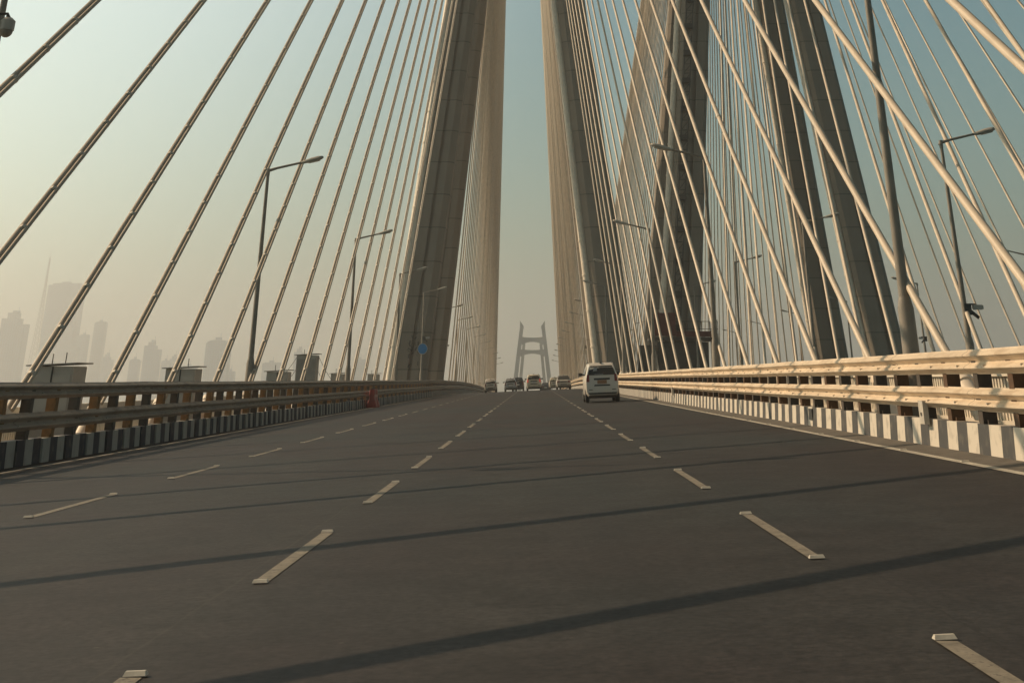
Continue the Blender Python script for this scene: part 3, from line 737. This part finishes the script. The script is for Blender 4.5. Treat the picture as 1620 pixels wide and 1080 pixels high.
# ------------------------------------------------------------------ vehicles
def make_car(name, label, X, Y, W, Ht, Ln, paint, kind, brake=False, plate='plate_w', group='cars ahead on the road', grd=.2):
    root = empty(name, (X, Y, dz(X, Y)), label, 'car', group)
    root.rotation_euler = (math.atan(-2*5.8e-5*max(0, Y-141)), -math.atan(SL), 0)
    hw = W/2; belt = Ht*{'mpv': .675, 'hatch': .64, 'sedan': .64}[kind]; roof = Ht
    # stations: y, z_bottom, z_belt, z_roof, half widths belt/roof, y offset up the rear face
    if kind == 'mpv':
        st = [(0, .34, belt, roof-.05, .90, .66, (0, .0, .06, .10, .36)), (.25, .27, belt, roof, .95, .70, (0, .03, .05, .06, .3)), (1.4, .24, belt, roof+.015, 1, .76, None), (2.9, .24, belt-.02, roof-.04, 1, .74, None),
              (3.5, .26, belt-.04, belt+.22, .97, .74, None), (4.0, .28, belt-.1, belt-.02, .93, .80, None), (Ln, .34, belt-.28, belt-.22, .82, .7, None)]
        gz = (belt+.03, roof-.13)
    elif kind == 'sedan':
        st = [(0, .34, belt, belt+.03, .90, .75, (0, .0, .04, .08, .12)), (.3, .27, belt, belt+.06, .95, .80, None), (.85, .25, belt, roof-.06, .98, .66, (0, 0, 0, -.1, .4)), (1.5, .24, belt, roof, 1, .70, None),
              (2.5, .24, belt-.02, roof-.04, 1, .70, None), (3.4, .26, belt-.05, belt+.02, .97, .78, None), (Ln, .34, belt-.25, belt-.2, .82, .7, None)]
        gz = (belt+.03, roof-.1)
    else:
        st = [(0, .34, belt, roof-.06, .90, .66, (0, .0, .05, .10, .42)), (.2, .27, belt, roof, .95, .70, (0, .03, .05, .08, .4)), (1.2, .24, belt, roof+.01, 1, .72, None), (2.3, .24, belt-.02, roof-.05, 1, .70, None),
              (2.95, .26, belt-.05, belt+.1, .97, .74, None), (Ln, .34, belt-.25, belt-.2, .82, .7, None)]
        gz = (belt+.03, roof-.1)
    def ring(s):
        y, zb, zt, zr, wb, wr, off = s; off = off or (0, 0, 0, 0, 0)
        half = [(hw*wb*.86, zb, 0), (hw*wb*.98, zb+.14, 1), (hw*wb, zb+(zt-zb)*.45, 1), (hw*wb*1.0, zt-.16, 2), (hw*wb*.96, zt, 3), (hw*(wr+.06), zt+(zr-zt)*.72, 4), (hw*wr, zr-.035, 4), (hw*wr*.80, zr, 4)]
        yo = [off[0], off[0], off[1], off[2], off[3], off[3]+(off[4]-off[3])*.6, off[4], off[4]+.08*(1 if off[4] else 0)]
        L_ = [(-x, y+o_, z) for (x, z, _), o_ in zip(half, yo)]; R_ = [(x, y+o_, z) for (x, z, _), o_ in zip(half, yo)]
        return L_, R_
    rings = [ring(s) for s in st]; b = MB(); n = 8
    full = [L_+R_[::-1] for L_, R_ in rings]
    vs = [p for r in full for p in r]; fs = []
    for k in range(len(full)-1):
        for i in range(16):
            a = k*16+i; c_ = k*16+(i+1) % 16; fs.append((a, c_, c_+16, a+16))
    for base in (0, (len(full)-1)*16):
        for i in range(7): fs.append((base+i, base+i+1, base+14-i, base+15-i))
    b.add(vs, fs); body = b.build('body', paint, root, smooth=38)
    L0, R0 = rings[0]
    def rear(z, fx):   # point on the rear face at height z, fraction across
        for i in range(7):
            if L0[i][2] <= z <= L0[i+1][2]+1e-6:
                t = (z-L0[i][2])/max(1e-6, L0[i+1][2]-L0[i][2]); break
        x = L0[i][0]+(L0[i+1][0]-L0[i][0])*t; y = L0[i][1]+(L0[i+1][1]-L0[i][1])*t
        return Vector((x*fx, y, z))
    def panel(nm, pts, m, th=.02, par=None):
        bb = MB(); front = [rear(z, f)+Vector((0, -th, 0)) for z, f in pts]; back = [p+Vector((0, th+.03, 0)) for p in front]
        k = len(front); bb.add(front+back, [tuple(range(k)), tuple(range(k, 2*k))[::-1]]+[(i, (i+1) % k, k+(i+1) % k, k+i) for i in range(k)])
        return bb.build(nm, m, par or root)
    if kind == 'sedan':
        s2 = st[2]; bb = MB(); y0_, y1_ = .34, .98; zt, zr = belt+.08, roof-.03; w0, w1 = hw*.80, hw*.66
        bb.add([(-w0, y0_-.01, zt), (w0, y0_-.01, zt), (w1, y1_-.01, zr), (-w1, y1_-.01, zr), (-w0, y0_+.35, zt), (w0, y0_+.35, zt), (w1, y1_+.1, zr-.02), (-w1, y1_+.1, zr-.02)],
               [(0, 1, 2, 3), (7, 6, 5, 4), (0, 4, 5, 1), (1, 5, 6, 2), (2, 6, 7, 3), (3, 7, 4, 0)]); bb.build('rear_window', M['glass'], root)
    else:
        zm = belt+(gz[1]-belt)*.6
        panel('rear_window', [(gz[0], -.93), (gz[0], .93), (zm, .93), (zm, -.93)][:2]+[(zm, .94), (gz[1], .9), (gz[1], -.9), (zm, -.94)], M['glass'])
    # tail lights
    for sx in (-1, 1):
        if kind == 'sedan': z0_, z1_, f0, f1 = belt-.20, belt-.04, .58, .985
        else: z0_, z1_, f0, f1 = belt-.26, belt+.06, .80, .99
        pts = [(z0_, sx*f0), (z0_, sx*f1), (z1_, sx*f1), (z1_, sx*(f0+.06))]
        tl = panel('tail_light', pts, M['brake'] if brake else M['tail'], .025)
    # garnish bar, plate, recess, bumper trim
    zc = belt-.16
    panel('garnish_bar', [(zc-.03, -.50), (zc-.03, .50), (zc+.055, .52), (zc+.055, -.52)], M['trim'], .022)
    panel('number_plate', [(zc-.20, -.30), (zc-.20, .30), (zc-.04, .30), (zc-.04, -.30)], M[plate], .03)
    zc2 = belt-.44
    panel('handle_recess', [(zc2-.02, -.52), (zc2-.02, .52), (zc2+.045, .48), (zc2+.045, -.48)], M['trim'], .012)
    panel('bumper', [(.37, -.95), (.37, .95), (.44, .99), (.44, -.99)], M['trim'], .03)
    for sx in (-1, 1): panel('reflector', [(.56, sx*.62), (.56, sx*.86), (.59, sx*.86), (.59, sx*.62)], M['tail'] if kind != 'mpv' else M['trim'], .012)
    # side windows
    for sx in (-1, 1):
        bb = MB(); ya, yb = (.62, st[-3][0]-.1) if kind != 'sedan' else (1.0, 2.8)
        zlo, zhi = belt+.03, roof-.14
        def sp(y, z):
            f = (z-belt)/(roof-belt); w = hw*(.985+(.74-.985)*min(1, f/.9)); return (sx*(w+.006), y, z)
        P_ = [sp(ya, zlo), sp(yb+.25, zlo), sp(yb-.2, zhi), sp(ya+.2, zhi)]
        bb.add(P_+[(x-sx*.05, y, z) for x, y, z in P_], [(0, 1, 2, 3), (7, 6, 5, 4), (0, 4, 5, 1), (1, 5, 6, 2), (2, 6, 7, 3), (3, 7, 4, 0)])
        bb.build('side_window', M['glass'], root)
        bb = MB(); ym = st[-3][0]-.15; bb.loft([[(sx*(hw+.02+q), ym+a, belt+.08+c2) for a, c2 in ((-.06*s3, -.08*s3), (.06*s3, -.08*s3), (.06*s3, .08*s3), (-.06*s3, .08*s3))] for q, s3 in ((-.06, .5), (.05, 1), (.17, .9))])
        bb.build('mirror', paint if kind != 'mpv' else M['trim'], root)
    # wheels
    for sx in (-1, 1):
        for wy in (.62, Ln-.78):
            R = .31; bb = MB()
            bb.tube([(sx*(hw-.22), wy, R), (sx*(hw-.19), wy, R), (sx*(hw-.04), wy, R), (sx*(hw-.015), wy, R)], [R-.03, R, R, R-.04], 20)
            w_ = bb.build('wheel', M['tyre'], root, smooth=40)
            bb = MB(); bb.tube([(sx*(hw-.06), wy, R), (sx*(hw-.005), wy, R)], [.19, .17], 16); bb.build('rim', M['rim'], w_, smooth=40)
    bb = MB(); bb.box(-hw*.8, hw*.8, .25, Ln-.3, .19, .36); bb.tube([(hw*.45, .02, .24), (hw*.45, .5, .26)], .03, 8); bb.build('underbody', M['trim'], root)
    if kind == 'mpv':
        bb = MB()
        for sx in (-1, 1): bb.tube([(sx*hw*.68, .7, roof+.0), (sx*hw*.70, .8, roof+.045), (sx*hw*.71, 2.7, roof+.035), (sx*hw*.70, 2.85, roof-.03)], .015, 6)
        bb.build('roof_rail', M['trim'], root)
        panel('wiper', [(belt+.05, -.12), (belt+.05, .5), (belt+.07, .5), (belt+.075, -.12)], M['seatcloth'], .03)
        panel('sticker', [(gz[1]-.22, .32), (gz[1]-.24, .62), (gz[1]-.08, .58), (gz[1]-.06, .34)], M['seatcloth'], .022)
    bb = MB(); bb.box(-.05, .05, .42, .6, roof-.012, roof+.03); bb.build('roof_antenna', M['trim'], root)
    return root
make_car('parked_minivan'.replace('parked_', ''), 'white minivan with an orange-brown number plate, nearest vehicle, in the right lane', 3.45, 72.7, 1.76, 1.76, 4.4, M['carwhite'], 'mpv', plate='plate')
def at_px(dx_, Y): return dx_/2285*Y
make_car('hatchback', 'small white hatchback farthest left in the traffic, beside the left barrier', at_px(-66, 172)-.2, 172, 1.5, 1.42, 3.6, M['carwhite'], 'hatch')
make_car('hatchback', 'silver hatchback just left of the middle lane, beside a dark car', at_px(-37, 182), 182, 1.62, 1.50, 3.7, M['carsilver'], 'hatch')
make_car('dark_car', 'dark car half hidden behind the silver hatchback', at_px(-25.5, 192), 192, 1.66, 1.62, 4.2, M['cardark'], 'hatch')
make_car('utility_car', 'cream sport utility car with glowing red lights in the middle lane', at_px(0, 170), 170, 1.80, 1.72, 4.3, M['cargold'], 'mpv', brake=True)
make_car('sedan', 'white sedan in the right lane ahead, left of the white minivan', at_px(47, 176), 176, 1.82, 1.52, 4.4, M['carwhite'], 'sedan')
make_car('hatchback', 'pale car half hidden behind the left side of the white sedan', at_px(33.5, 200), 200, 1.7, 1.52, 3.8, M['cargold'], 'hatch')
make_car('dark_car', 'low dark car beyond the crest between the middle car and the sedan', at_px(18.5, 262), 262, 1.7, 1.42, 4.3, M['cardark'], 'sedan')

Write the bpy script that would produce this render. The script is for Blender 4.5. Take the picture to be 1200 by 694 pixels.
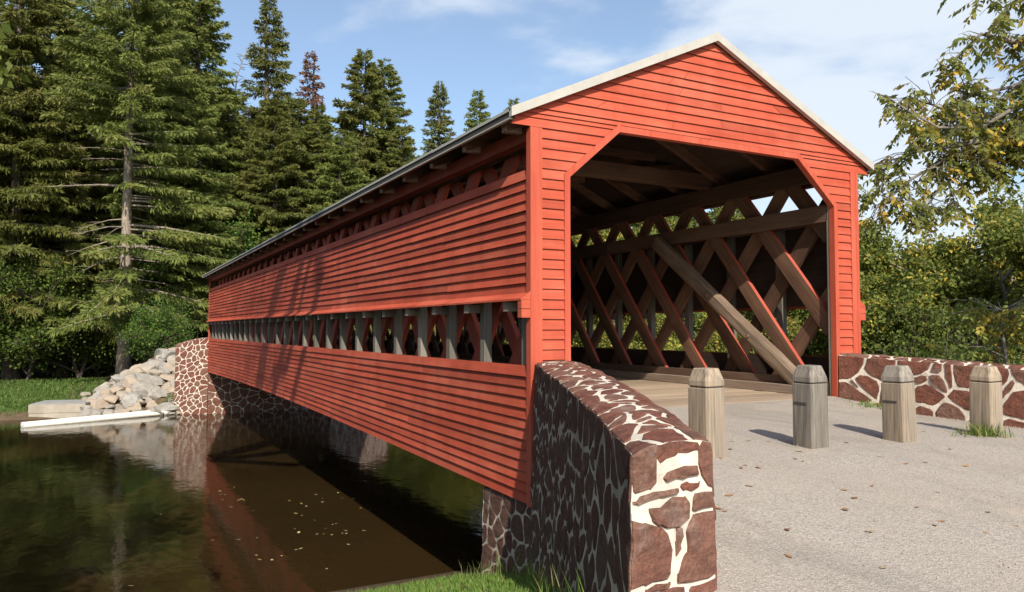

• Task brief: From the material above, gather all lines that include the string "pixels" and copy them.

• Task output:
Continue the Blender Python script for this scene: part 3, from line 737. This part finishes the script. The script is for Blender 4.5. Treat the picture as 1620 pixels wide and 1080 pixels high.
Write the bpy script that would produce this render. The script is for Blender 4.5. Take the picture to be 1200 by 694 pixels.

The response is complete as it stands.